Les clairvoyants n’ont pas, dans l’ordinaire pratique de leur vie, cette mémoire de rappel impeccable. Ils ne la trouvent que dans l’état hypnoïde dit de transe. Or, cet état est le même qui met chez eux en jeu le plan de l’esprit par lequel ils prennent connaissance de la réalité dans le temps et l’espace, en des conditions où leurs sens et leur raison restent inactifs et seraient d’ailleurs ininformés.

Comme, de toute évidence, cette faculté de connaissance extra-sensorielle n’est pas une possibilité du cerveau, lequel ne saurait rien percevoir d’un lointain passé et du futur, on peut supposer que la mémoire d’enregistrement total est un attribut de ce même plan de l’esprit qui, chez les clairvoyants, communique avec ce qui « sait » la vie et, peut-être, en fait partie ; plan de l’esprit qui, chez chacun de nous, connaît notre rôle dans toute la vérité de l’accompli et dans ce qui reste à en jouer.

C’est cette partie vraisemblablement fondamentale de notre être, cachée derrière l’exercice « cérébralisé » et semblant transcender la matière, que Maeterlinck appelait l’hôte inconnu. Et c’est en conséquence d’une profonde compréhension de cela que l’écrivain Jules Bois se plaisait à dire : l’au-delà est en nous.

Eugène OSTY


[1] Joseph Treyre connut la célébrité entre les deux guerres. Ce clairvoyant se servait d’un pendule de son invention ; la boule était suspendue à la barre horizontale d’une sorte de trapèze et il suffisait à Joseph Treyre de mettre un doigt sur la barre pour susciter des mouvements significatifs de la boule. Le Docteur Osty estimait que ce clairvoyant aurait pu se passer de cet intermédiaire.

[2] L’abbé Mermet, encore un clairvoyant utilisant la baguette ou le pendule pour susciter la mise en œuvre de certaines facultés paranormales. L’abbé Mermet opérait à distance. Il a découvert des dizaines de personnes disparues. Sa réputation eut été universelle si les moyens actuels de diffusion — par radio et télévision notamment — avaient existé.

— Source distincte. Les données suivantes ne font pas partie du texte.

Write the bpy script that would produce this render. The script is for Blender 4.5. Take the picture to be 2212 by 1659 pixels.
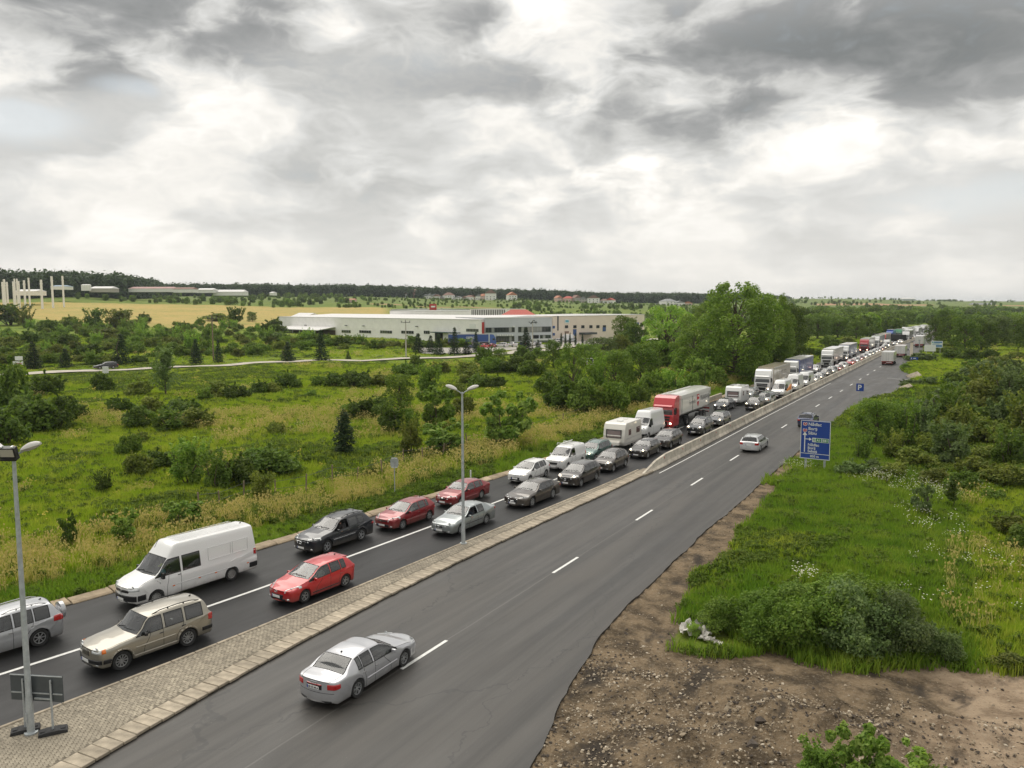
import bpy, bmesh, math, random
import numpy as np
from mathutils import Vector, Matrix
from mathutils.bvhtree import BVHTree
from mathutils.geometry import tessellate_polygon
for o in list(bpy.data.objects):
 bpy.data.objects.remove(o)
SC = bpy.context.scene
COL = SC.collection
R_ = math.radians
PI = math.pi
# ------------------------------------------------------------------ camera
# world frame: X across the road (towards the right verge), Y along it, Z up; the viewer stands on a bridge at the origin
CAM_H, YAW, FOC = 13.7, R_(30.0), 1726.0
PITCH = math.atan((829.5 - 661.0) / FOC)
cam = bpy.data.objects.new('camera', bpy.data.cameras.new('camera'))
COL.objects.link(cam)
cam.location = (0, 0, CAM_H)
cam.rotation_euler = (PI / 2 - PITCH, R_(0.12), YAW)
cam.data.sensor_width = 36
cam.data.lens = 36 * FOC / 2212
cam.data.clip_end = 20000
SC.camera = cam
# ------------------------------------------------------------------ node helper
class NT:
 def __init__(s, tree):
  s.t = tree; s.l = tree.links
 def n(s, kind, ins=None, **props):
  nd = s.t.nodes.new(kind)
  for k, v in props.items():
   setattr(nd, k, v)
  for k, v in (ins or {}).items():
   sk = nd.inputs[k]
   if isinstance(v, bpy.types.NodeSocket):
    s.l.new(v, sk)
   else:
    try:
     sk.default_value = v
    except Exception:
     sk.default_value = (*v, 1.0)
  return nd
 def m(s, op, a, b=0.0, c=0.0, clamp=False):
  nd = s.n('ShaderNodeMath', {0: a, 1: b, 2: c}, operation=op); nd.use_clamp = clamp
  return nd.outputs[0]
 def v(s, op, a, b=(0, 0, 0)):
  nd = s.n('ShaderNodeVectorMath', {0: a, 1: b}, operation=op)
  return nd.outputs['Value'] if op in ('DOT_PRODUCT', 'LENGTH') else nd.outputs[0]
 def sm(s, x, a, b):
  return s.n('ShaderNodeMapRange', {'Value': x, 'From Min': a, 'From Max': b}, interpolation_type='SMOOTHSTEP').outputs[0]
 def lin(s, x, a, b, c, d):
  return s.n('ShaderNodeMapRange', {'Value': x, 'From Min': a, 'From Max': b, 'To Min': c, 'To Max': d}).outputs[0]
 def mix(s, f, a, b, blend='MIX'):
  nd = s.n('ShaderNodeMix', data_type='RGBA', blend_type=blend)
  for sk, val in ((nd.inputs[0], f), (nd.inputs[6], a), (nd.inputs[7], b)):
   if isinstance(val, bpy.types.NodeSocket):
    s.l.new(val, sk)
   else:
    sk.default_value = (*val, 1.0) if isinstance(val, tuple) and len(val) == 3 else val
  return nd.outputs[2]
 def noise(s, vec, scale, detail=4.0, rough=0.55, dist=0.0):
  return s.n('ShaderNodeTexNoise', {'Vector': vec, 'Scale': scale, 'Detail': detail, 'Roughness': rough, 'Distortion': dist})
 def scl(s, vec, xyz):
  return s.v('MULTIPLY', vec, xyz)
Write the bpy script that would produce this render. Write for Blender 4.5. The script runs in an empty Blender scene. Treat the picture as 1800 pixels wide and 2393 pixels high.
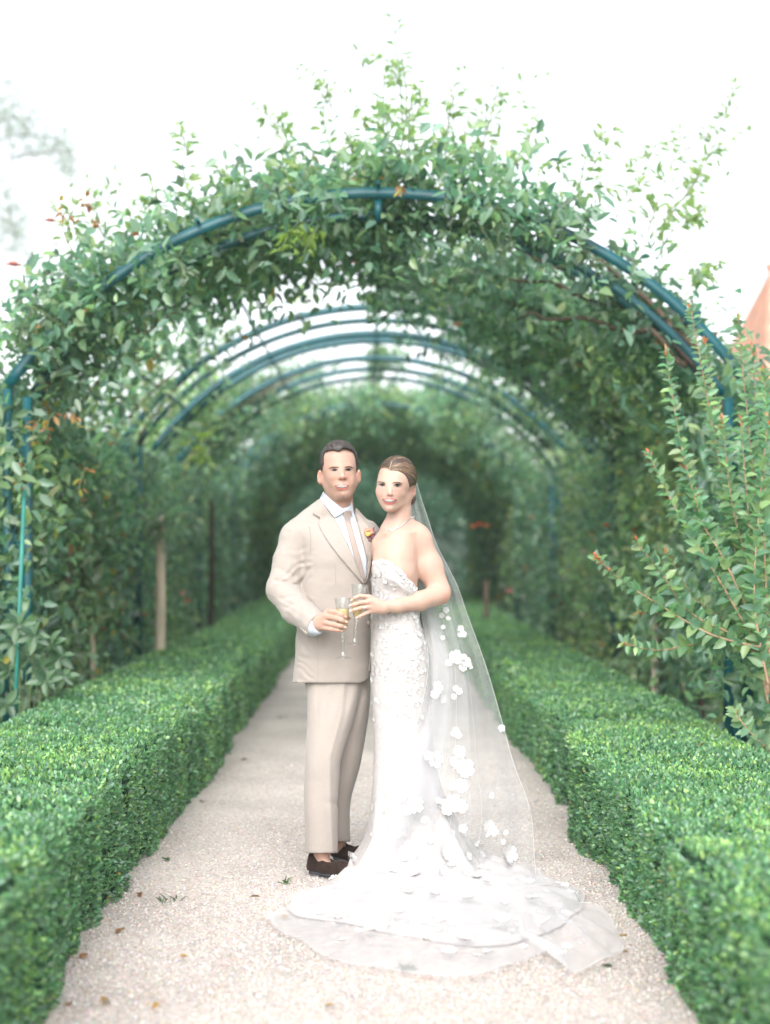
import bpy, math, random
import numpy as np
from mathutils import Vector, Matrix
from mathutils.bvhtree import BVHTree
from mathutils.geometry import delaunay_2d_cdt

VEG = True
PEOPLE = True
rng = np.random.default_rng(11)
random.seed(5)
scene = bpy.context.scene
COL = scene.collection

# ------------------------------------------------------------------ camera, world, sun, exposure
FPX, CX, HY, CH = 3300.0, 872.0, 1279.0, 1.38      # focal length in photo pixels, vanishing point, eye height
cam_d = bpy.data.cameras.new('camera')
cam = bpy.data.objects.new('camera', cam_d)
COL.objects.link(cam)
cam.location = (0, 0, CH)
cam.rotation_euler = (math.radians(90), 0, 0)
cam_d.sensor_fit = 'VERTICAL'
cam_d.sensor_height = 36.0
cam_d.lens = 36.0 * FPX / 2393.0
cam_d.shift_x = (900 - CX) / 2393.0
cam_d.shift_y = (HY - 1196.5) / 2393.0
cam_d.clip_start = 0.1
cam_d.clip_end = 500
cam_d.dof.use_dof = True
cam_d.dof.focus_distance = 5.85
cam_d.dof.aperture_fstop = 1.18
scene.camera = cam

world = bpy.data.worlds.new('World')
scene.world = world
world.use_nodes = True
wn, wl = world.node_tree.nodes, world.node_tree.links
wn.clear()
SUN_EL, SUN_AZ = math.radians(42), math.radians(189)   # sun high behind the camera, a little to the left
sky = wn.new('ShaderNodeTexSky')
sky.sky_type = 'NISHITA'
sky.sun_disc = False
sky.sun_elevation = SUN_EL
sky.sun_rotation = SUN_AZ
sky.air_density = 1.0
sky.dust_density = 3.0
hs = wn.new('ShaderNodeHueSaturation')
hs.inputs['Saturation'].default_value = 0.22
hs.inputs['Value'].default_value = 1.0
bg = wn.new('ShaderNodeBackground')
bg.inputs['Strength'].default_value = 0.15
wo = wn.new('ShaderNodeOutputWorld')
wl.new(sky.outputs[0], hs.inputs['Color'])
wl.new(hs.outputs[0], bg.inputs['Color'])
wl.new(bg.outputs[0], wo.inputs['Surface'])

sun_d = bpy.data.lights.new('sun', 'SUN')
sun_d.energy = 1.0
sun_d.angle = math.radians(70)
sun_d.color = (1.0, 0.975, 0.94)
sun = bpy.data.objects.new('sun', sun_d)
COL.objects.link(sun)
sdir = Vector((math.sin(SUN_AZ) * math.cos(SUN_EL), math.cos(SUN_AZ) * math.cos(SUN_EL), math.sin(SUN_EL)))
sun.rotation_euler = sdir.to_track_quat('Z', 'Y').to_euler()

scene.view_settings.view_transform = 'Standard'
scene.view_settings.look = 'None'
scene.view_settings.gamma = 1.0
scene.view_settings.use_curve_mapping = False
scene.view_settings.exposure = 1.45
scene.render.engine = 'CYCLES'
scene.cycles.max_bounces = 10
scene.cycles.transparent_max_bounces = 16
scene.cycles.diffuse_bounces = 8
scene.cycles.glossy_bounces = 3
scene.cycles.transmission_bounces = 6
scene.cycles.use_denoising = True
scene.cycles.volume_bounces = 1
scene.cycles.caustics_reflective = False
scene.cycles.caustics_refractive = False


# ------------------------------------------------------------------ pixel <-> place
def W(px, py, Y):
    return np.array([(px - CX) * Y / FPX, Y, CH - (py - HY) * Y / FPX])


def A_(u, v): return (600 + u / 3.0255, 1000 + v / 3.0255)
def F_(u, v): return (720 + u / 5.943, 1010 + v / 5.943)
def H_(u, v): return (700 + u / 5.547, 1350 + v / 5.547)
def L_(u, v): return (600 + u / 2.623, 1550 + v / 2.623)
def D_(u, v): return (u / 0.92444, v / 0.92444)
def S_(u, v): return (690 + u / 7.924, 1900 + v / 7.924)


# ------------------------------------------------------------------ noise
def _hash(ix, iy, iz, seed):
    h = (ix.astype(np.int64) * 374761393 + iy.astype(np.int64) * 668265263 + iz.astype(np.int64) * 2147483647 + seed * 974634777) & 0xFFFFFFFF
    h = ((h ^ (h >> 13)) * 1274126177) & 0xFFFFFFFF
    h = h ^ (h >> 16)
    return (h & 0xFFFF) / 65535.0


def vnoise(x, y, z, seed=0):
    x, y, z = np.broadcast_arrays(np.asarray(x, float), np.asarray(y, float), np.asarray(z, float))
    ix, iy, iz = np.floor(x), np.floor(y), np.floor(z)
    fx, fy, fz = x - ix, y - iy, z - iz
    fx, fy, fz = fx * fx * (3 - 2 * fx), fy * fy * (3 - 2 * fy), fz * fz * (3 - 2 * fz)
    r = 0
    for a in (0, 1):
        for b in (0, 1):
            for c in (0, 1):
                w = (fx if a else 1 - fx) * (fy if b else 1 - fy) * (fz if c else 1 - fz)
                r = r + w * _hash(ix + a, iy + b, iz + c, seed)
    return r * 2 - 1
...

[3] C’est la mort de son fils qui déclencha des Phénomènes paranormaux chez Pascal Forthuny, journaliste, peintre, romancier  et poète. Il fut, entre les deux guerres, un des principaux sujets d’expérience de l’Institut Métapsychique International. Il était aussi le premier au monde à réaliser l’expérience de la « chaise vide » consistant à décrire, à l’avance, les traits — caractériels ou autres — du futur occupant d’une chaise tirée au sort parmi les autres chaises de la salle de conférence.